Please output the lines shown below exactly as they appear.

---------------

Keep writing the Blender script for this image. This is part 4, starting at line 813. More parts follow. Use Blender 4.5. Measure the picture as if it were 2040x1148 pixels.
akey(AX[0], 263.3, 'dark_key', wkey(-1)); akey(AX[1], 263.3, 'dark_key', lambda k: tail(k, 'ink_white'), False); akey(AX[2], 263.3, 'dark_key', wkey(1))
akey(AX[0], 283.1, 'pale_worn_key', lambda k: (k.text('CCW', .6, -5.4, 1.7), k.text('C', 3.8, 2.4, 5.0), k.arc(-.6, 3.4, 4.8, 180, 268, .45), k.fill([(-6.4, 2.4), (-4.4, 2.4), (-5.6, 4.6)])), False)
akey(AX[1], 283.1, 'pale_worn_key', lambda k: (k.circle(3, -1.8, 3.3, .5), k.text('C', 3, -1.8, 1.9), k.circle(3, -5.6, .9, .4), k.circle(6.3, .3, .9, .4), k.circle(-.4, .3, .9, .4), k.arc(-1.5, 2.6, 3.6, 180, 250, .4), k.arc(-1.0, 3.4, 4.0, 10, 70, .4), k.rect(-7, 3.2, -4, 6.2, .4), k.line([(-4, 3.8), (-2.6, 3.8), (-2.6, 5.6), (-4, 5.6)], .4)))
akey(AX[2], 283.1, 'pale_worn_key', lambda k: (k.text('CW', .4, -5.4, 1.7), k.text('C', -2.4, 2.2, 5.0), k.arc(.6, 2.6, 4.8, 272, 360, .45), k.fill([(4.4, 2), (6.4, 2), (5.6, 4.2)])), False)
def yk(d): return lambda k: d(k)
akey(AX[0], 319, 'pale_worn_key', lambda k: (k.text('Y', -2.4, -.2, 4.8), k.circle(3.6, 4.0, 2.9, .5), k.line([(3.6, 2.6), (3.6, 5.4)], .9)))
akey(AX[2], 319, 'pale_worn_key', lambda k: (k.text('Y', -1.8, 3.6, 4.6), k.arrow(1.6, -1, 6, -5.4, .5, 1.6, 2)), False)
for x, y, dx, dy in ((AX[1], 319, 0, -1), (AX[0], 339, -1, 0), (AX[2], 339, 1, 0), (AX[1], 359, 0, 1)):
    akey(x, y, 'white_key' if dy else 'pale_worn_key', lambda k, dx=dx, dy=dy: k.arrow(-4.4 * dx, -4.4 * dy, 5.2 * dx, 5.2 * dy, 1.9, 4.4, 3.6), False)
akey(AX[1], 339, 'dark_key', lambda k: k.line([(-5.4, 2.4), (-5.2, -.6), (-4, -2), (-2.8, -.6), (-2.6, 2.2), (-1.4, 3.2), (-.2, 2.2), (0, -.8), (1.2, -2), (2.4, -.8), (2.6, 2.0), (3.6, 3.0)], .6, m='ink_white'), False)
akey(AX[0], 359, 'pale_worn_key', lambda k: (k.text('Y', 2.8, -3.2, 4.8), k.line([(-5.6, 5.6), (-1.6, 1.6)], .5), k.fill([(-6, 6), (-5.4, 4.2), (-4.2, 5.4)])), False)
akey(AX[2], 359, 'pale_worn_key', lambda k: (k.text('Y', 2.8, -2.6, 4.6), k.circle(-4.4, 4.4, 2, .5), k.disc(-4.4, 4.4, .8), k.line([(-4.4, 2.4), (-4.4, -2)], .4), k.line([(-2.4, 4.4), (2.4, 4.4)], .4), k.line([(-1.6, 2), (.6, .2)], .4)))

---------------

### WRITTEN ANSWER
Keep writing the Blender script for this image. This is part 4, starting at line 813. More parts follow. Use Blender 4.5. Measure the picture as if it were 2040x1148 pixels.
akey(AX[0], 263.3, 'dark_key', wkey(-1)); akey(AX[1], 263.3, 'dark_key', lambda k: tail(k, 'ink_white'), False); akey(AX[2], 263.3, 'dark_key', wkey(1))
akey(AX[0], 283.1, 'pale_worn_key', lambda k: (k.text('CCW', .6, -5.4, 1.7), k.text('C', 3.8, 2.4, 5.0), k.arc(-.6, 3.4, 4.8, 180, 268, .45), k.fill([(-6.4, 2.4), (-4.4, 2.4), (-5.6, 4.6)])), False)
akey(AX[1], 283.1, 'pale_worn_key', lambda k: (k.circle(3, -1.8, 3.3, .5), k.text('C', 3, -1.8, 1.9), k.circle(3, -5.6, .9, .4), k.circle(6.3, .3, .9, .4), k.circle(-.4, .3, .9, .4), k.arc(-1.5, 2.6, 3.6, 180, 250, .4), k.arc(-1.0, 3.4, 4.0, 10, 70, .4), k.rect(-7, 3.2, -4, 6.2, .4), k.line([(-4, 3.8), (-2.6, 3.8), (-2.6, 5.6), (-4, 5.6)], .4)))
akey(AX[2], 283.1, 'pale_worn_key', lambda k: (k.text('CW', .4, -5.4, 1.7), k.text('C', -2.4, 2.2, 5.0), k.arc(.6, 2.6, 4.8, 272, 360, .45), k.fill([(4.4, 2), (6.4, 2), (5.6, 4.2)])), False)
def yk(d): return lambda k: d(k)
akey(AX[0], 319, 'pale_worn_key', lambda k: (k.text('Y', -2.4, -.2, 4.8), k.circle(3.6, 4.0, 2.9, .5), k.line([(3.6, 2.6), (3.6, 5.4)], .9)))
akey(AX[2], 319, 'pale_worn_key', lambda k: (k.text('Y', -1.8, 3.6, 4.6), k.arrow(1.6, -1, 6, -5.4, .5, 1.6, 2)), False)
for x, y, dx, dy in ((AX[1], 319, 0, -1), (AX[0], 339, -1, 0), (AX[2], 339, 1, 0), (AX[1], 359, 0, 1)):
    akey(x, y, 'white_key' if dy else 'pale_worn_key', lambda k, dx=dx, dy=dy: k.arrow(-4.4 * dx, -4.4 * dy, 5.2 * dx, 5.2 * dy, 1.9, 4.4, 3.6), False)
akey(AX[1], 339, 'dark_key', lambda k: k.line([(-5.4, 2.4), (-5.2, -.6), (-4, -2), (-2.8, -.6), (-2.6, 2.2), (-1.4, 3.2), (-.2, 2.2), (0, -.8), (1.2, -2), (2.4, -.8), (2.6, 2.0), (3.6, 3.0)], .6, m='ink_white'), False)
akey(AX[0], 359, 'pale_worn_key', lambda k: (k.text('Y', 2.8, -3.2, 4.8), k.line([(-5.6, 5.6), (-1.6, 1.6)], .5), k.fill([(-6, 6), (-5.4, 4.2), (-4.2, 5.4)])), False)
akey(AX[2], 359, 'pale_worn_key', lambda k: (k.text('Y', 2.8, -2.6, 4.6), k.circle(-4.4, 4.4, 2, .5), k.disc(-4.4, 4.4, .8), k.line([(-4.4, 2.4), (-4.4, -2)], .4), k.line([(-2.4, 4.4), (2.4, 4.4)], .4), k.line([(-1.6, 2), (.6, .2)], .4)))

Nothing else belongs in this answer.